Why Estonia leads the way in digital identity

While Australia navigates its long and winding road towards a national digital ID scheme, Estonia has been running one for 22 years. It may be a tiny nation (population: 1.3 million), but it’s a digital powerhouse.

When it gained independence from the Soviet Union in 1991, Estonia threw itself wholeheartedly into tech and digitalisation, starting in 1996 with the Tiger Leap initiative, which invested in the nation’s IT infrastructure (including internet access for all schools).

E-banking arrived the same year, e-taxes in 2000, and a mandatory e-ID scheme in 2002.

Since then, Estonia has added online voting (2005), e-health records (2008), e-prescriptions (2010) and e-residency (2014) to attract international talent. When e-marriage was introduced in 2022, Estonia said that left only one thing that people couldn’t do digitally: get divorced.

The Estonian ambassador in Canberra, Kersti Eesmaa, says she’s proud that Estonia is widely regarded as the world’s most advanced digital government.

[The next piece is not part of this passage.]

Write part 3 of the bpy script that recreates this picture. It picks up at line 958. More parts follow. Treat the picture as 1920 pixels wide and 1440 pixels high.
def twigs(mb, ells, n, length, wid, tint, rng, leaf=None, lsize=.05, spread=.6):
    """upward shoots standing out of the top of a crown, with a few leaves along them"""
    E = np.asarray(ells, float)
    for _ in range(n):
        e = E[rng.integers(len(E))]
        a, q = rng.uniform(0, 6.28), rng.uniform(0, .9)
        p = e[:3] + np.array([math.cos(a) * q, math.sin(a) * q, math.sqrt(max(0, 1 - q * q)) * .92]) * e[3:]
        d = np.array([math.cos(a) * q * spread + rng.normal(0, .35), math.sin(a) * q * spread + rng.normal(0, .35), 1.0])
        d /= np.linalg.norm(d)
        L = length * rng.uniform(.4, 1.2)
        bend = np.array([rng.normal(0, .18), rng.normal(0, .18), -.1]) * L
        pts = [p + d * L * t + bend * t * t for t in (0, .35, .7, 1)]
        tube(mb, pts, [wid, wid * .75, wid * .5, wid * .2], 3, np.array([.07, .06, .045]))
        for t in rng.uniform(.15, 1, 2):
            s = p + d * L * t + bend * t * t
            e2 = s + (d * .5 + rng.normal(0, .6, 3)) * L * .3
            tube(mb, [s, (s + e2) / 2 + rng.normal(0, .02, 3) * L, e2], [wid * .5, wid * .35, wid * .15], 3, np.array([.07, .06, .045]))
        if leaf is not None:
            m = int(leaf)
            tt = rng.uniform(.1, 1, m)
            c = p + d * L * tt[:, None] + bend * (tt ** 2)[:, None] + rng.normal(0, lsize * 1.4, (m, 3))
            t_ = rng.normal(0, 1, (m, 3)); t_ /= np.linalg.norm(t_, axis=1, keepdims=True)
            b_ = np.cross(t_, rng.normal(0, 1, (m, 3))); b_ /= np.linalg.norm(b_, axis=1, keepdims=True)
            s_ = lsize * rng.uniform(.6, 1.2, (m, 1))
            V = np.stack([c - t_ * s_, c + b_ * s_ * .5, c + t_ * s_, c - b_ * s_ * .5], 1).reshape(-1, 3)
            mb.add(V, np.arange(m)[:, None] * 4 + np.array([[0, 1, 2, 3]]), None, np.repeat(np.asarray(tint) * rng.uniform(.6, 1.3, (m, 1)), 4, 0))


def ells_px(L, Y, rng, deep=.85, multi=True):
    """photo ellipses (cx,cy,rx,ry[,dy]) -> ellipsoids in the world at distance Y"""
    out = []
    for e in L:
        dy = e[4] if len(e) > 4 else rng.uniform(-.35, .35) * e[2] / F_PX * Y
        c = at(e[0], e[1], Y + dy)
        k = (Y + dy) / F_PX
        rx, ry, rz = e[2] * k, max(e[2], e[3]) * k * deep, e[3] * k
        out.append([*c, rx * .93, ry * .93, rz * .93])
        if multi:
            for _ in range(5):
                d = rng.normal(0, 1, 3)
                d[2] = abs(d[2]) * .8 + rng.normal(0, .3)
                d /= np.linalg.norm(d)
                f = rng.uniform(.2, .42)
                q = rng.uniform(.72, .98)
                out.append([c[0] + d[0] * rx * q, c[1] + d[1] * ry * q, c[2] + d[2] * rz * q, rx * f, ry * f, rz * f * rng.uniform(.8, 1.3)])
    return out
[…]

“Definitely, our competencies in digital and cyber have put us on the map,” she says.

However, she says Estonia doesn’t want to pretend it’s got all the answers.

“When other countries started to notice us, we took a position that we are the best in the world, and everybody should follow our lead. Now we are talking more about, what could you learn from our experience? So I think that’s an important shift … every country is different.”

Estonians use their e-ID – either via their state-issued ID-card, or their Mobile-ID app – for everything from paying bills to voting, from shopping to signing contracts.

It’s the key that opens the door to services, both public and private. But it’s only one element of the nation’s digital architecture, Eesmaa says. “If it doesn’t give you access to anything, then there’s no point to have that key.”

The different uses built up gradually. “It takes time,” she says. “To build trust, to build it up technically … that would be my number one lesson: it’s not something that you can do quickly.”

Developing digital ID and infrastructure also requires strong leadership, and cooperation between public and private sectors, and between different levels of government, Eesmaa says.

While Estonia doesn’t have a federal system, it does have local governments, which function as part of the digital society. Eesmaa believes the complications of our state-federal relationships should not be seen as an impediment.

She likewise gives short shrift to the argument that it’s harder to develop digital IDs in a larger country such as Australia. “Technology works even better when you have more participants,” she says.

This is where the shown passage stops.